The accompanied cathodic hydrogen evolution reaction follows the steps

$$ {\text{Fe}} + {\text{H}}^{ + } \leftrightarrow {\text{FeH}}_{\text{ads}}^{ + } $$

(9)

$$ {\text{FeH}}_{\text{ads}}^{ + } + {\text{e}} \leftrightarrow {\text{FeH}}_{\text{ads}} $$

(10)

$$ {\text{FeH}}_{\text{ads}} + {\text{H}}^{ + } + {\text{e}} \to {\text{Fe}} + {\text{H}}_{2} $$

(11)

As a consequence of this reaction plus the high solubility of the corrosion products, the metal loses weight in the solution. Corrosion inhibition is thought to be initiated by the inhibitor species, leading to specific adsorption of the inhibitor onto the metal surface (calculation shows that one molecule of PVP replaces 0.9858 molecules of water while PEG replaces 0.9642 molecules of water; Fig. 6).
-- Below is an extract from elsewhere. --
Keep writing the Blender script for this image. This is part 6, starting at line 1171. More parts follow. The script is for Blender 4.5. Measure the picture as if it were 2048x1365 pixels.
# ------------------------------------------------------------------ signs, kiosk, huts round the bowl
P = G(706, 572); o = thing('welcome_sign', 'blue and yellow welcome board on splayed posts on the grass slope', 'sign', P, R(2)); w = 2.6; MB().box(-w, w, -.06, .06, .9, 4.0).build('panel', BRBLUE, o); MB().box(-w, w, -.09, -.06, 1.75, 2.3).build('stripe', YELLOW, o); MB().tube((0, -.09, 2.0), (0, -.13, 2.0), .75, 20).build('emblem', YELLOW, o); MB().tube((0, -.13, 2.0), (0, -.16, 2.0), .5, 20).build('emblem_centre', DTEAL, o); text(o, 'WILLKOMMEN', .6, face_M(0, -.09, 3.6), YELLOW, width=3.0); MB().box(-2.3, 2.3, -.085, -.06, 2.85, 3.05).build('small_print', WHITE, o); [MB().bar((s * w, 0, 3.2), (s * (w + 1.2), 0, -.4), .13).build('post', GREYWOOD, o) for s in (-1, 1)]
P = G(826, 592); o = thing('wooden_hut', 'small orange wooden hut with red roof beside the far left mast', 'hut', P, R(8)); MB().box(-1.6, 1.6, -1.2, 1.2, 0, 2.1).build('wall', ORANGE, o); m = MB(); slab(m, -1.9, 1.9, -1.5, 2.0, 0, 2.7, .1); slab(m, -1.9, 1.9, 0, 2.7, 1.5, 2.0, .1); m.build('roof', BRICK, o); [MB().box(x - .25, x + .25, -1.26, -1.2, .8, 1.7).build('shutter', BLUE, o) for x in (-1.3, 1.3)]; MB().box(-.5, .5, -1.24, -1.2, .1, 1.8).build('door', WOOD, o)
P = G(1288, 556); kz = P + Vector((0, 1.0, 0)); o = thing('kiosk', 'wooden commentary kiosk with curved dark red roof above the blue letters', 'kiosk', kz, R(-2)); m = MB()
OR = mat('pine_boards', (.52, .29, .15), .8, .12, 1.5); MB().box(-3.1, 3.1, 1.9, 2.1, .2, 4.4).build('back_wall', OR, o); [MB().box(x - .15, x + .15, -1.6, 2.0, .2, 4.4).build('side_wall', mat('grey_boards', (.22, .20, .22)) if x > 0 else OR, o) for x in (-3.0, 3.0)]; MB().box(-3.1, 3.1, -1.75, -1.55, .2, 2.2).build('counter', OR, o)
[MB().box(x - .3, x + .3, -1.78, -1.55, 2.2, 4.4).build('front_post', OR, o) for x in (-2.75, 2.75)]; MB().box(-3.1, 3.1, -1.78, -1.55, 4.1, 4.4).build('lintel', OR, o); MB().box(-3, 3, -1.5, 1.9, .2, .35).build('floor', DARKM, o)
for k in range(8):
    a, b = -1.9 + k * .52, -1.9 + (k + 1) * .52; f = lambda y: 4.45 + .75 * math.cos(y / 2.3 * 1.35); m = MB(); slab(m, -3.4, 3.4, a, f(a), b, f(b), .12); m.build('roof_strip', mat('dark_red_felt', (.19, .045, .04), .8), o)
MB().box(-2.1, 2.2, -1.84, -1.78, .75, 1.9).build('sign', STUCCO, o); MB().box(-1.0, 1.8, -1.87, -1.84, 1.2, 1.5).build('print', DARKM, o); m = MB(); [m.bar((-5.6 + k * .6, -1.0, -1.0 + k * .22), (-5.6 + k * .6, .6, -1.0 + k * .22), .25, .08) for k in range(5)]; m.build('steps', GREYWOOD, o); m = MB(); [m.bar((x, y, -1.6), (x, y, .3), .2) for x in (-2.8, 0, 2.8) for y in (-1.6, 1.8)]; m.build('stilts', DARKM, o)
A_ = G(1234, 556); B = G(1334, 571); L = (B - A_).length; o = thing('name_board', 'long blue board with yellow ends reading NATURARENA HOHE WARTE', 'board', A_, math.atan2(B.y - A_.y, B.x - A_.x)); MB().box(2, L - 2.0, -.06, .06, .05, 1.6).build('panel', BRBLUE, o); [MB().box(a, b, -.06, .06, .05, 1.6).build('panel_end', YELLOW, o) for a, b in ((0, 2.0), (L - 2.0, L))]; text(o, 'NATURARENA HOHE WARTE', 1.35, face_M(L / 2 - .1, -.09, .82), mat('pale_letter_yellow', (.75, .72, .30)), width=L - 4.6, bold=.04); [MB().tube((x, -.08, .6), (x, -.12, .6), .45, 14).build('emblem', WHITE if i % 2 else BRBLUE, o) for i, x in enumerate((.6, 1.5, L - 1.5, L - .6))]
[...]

Examination of the above graph shows that the inhibition efficiency increases with increasing inhibitor concentration. This suggests that more inhibited molecules were adsorbed onto the metal surface at higher concentration, leading to greater surface coverage. Adsorption takes place through heteroatoms such as N, S, O, and P, double or triple bonds, or aromatic rings. The inhibition efficiency should increase in the order: P > S > N > O. Examination of the chemical structure of PEG and PVP reveals that PEG contains only oxygen heteroatom whereas PVP contains nitrogen in addition to oxygen atom. Also, the presence of rings in PVP leads to increased electron density on nitrogen atom, and PVP acts as a better inhibitor than PEG.

Conclusions

1. 1.

   The inhibition efficiency of both polymer PEG and PVP increases with increasing concentration.

2. 2.

   PVP shows better inhibition performance in acid medium compared with PEG.

3. 3.

   Both PEG and PVP act as mixed-type inhibitors.

4. 4.

   The adsorption of both polymers onto a mild steel surface obeys a Langmuir adsorption isotherm.

5. 5.

   Calculation shows that one molecule of PVP replaces 0.9858 molecules of water whereas PEG replaces 0.9642 molecules of water at 298 K.

6. 6.

   Surface analysis using SEM and AFM shows that PVP offers better protection than PEG.